→ Short task: Transcribe only part of the material below: the lines from the one containing "rr.randint(0, 9), .09)" through the one containing "4.98, 10.15).build('mullion', 'bronze', pod)", inclusive, exactly as written.

→ Supplied data:

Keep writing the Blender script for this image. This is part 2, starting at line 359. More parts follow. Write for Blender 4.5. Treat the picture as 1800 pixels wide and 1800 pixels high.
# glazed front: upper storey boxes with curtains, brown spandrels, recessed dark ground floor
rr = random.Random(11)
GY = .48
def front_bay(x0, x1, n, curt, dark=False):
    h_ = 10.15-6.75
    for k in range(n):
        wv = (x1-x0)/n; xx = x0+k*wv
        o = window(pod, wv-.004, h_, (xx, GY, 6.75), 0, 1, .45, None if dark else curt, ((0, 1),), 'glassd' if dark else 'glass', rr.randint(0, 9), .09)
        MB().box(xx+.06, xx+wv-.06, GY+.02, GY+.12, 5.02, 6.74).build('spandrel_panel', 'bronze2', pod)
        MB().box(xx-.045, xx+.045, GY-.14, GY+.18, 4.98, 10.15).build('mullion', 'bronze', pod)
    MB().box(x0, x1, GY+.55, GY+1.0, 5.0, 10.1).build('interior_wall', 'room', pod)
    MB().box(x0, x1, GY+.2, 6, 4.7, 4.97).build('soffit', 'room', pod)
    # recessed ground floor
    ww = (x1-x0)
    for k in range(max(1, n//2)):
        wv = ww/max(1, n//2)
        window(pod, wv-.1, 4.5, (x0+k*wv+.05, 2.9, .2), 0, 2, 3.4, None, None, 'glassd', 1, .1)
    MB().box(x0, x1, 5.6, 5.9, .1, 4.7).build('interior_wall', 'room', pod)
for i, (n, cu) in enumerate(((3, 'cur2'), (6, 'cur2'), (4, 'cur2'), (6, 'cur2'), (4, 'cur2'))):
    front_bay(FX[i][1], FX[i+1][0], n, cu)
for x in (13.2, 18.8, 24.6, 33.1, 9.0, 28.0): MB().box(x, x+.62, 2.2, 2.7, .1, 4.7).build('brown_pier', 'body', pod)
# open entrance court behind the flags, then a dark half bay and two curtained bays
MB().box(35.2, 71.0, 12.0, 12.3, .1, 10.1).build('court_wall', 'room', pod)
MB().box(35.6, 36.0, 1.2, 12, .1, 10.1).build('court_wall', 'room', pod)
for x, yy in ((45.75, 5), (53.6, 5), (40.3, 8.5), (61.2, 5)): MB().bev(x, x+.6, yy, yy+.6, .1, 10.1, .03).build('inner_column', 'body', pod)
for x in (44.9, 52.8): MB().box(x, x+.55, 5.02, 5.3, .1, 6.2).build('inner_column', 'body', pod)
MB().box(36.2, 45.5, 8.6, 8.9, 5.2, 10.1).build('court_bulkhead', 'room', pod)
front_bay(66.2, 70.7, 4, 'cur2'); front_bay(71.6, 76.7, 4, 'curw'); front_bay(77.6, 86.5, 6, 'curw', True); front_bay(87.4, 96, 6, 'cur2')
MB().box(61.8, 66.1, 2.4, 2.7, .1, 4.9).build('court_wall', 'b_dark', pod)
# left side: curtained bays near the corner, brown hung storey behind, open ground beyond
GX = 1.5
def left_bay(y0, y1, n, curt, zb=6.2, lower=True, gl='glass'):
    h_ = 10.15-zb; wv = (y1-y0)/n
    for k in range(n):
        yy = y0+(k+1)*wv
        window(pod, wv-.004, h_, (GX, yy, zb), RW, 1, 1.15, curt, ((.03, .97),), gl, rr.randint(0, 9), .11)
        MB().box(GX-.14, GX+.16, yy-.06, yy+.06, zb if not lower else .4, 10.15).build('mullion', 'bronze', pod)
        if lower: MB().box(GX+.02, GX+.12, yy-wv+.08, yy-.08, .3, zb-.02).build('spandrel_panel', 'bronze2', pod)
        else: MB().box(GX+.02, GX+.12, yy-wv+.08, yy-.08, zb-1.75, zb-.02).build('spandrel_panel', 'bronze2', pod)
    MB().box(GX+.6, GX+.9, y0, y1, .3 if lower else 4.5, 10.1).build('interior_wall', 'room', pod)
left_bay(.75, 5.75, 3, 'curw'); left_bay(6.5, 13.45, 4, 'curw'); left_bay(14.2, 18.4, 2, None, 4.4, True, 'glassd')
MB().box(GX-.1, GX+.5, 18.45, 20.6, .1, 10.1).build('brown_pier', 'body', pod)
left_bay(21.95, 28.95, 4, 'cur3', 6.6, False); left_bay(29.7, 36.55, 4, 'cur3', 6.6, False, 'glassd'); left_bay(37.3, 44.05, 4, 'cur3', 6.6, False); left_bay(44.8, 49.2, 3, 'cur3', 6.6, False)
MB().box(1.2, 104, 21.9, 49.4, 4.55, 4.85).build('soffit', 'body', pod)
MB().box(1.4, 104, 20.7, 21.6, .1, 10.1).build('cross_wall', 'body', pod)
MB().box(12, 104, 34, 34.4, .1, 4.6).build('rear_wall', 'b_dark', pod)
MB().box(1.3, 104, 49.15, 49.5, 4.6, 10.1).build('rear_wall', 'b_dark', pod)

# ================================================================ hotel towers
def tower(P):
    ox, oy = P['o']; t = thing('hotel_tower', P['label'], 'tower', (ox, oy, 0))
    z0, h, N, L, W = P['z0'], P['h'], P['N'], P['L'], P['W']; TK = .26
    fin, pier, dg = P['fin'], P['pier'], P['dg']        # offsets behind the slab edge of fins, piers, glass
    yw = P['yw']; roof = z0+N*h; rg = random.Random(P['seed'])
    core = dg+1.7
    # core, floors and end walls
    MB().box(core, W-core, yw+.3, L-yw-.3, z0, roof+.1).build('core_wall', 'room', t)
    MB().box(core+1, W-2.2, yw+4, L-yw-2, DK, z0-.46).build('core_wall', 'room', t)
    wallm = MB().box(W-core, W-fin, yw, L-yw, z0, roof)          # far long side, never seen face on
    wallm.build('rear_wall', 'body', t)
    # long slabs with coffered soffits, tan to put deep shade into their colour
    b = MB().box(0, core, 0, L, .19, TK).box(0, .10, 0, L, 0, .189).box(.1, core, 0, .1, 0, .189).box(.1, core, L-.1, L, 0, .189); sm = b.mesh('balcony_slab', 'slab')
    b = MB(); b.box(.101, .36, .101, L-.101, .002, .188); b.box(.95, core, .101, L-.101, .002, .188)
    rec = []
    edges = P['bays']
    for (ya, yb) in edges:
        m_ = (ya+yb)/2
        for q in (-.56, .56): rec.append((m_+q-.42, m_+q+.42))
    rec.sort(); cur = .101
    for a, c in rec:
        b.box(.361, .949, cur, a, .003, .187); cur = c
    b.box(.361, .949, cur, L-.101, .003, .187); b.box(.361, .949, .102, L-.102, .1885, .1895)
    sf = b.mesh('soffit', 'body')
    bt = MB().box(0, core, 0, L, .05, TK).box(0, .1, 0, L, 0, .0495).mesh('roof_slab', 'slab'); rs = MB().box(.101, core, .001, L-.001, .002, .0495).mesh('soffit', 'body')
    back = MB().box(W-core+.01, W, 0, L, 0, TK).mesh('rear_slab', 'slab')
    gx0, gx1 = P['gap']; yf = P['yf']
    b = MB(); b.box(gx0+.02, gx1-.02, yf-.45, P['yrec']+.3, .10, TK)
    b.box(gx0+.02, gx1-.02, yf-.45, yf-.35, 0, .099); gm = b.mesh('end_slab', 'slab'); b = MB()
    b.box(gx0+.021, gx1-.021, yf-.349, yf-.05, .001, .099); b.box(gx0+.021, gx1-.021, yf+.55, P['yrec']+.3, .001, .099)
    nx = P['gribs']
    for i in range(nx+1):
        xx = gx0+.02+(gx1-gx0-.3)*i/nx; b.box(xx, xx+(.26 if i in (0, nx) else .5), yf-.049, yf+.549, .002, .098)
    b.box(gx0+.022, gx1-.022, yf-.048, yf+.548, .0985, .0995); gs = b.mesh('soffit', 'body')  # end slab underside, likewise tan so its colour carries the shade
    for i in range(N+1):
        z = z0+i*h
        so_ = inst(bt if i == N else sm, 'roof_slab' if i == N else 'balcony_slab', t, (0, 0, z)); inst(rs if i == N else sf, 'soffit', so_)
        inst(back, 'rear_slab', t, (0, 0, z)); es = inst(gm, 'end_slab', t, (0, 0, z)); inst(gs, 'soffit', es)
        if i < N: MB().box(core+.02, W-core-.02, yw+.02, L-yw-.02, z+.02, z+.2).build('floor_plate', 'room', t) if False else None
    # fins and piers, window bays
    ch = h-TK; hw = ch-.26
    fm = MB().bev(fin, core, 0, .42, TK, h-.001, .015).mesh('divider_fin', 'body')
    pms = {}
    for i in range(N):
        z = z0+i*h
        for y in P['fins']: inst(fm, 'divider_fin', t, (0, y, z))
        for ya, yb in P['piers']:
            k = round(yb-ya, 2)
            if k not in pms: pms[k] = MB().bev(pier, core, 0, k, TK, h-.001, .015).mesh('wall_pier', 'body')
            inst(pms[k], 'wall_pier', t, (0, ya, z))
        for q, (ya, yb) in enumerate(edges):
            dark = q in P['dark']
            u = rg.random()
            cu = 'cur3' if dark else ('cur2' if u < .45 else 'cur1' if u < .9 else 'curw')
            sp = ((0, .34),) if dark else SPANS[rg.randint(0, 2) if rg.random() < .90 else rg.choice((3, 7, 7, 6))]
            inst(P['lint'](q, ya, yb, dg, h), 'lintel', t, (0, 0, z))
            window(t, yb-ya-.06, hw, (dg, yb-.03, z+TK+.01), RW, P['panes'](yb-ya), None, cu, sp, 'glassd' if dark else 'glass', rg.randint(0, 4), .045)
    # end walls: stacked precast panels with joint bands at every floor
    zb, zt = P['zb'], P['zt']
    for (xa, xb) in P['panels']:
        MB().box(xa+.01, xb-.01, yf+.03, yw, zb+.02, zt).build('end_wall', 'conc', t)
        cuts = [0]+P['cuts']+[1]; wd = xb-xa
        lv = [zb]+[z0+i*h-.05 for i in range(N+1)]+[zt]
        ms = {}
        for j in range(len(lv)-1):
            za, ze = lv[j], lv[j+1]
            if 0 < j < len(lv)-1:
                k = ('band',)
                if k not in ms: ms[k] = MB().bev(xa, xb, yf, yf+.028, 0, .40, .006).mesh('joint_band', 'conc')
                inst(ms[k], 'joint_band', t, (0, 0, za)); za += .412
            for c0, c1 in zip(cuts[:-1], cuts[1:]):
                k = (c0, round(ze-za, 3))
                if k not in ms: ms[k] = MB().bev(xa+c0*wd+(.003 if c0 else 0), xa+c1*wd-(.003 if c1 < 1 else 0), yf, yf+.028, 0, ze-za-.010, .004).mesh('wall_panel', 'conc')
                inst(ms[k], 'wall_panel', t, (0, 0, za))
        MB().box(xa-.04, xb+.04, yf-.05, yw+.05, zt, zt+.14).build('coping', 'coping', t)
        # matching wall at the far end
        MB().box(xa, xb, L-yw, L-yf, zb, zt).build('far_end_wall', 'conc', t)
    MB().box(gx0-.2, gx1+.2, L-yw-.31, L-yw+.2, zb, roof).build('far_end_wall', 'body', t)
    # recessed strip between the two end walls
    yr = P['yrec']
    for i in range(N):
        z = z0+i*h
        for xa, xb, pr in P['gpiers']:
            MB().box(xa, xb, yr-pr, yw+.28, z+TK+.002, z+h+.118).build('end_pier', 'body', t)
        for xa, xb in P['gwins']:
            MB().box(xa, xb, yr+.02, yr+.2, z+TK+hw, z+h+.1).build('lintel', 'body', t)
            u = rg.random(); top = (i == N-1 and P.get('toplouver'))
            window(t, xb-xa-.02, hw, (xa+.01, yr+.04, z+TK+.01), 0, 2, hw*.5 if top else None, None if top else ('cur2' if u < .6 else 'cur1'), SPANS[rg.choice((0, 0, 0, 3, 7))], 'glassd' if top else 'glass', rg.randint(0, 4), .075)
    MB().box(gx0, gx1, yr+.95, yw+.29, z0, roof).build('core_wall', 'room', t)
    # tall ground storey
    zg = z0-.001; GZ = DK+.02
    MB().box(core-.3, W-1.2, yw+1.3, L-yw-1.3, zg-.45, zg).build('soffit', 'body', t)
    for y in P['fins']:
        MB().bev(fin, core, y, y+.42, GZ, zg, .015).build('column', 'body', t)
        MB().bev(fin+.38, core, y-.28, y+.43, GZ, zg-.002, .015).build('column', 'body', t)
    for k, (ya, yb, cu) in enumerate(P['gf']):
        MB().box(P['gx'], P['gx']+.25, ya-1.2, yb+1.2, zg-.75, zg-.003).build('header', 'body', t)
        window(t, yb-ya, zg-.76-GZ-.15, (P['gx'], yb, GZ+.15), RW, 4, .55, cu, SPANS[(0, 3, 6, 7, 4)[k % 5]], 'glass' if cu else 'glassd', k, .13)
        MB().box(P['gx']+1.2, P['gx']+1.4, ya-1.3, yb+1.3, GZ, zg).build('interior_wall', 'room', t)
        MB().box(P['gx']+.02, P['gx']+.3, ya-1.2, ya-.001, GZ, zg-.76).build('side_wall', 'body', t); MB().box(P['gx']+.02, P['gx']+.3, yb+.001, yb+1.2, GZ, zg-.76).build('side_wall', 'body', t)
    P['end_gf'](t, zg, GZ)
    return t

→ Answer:
        o = window(pod, wv-.004, h_, (xx, GY, 6.75), 0, 1, .45, None if dark else curt, ((0, 1),), 'glassd' if dark else 'glass', rr.randint(0, 9), .09)
        MB().box(xx+.06, xx+wv-.06, GY+.02, GY+.12, 5.02, 6.74).build('spandrel_panel', 'bronze2', pod)
        MB().box(xx-.045, xx+.045, GY-.14, GY+.18, 4.98, 10.15).build('mullion', 'bronze', pod)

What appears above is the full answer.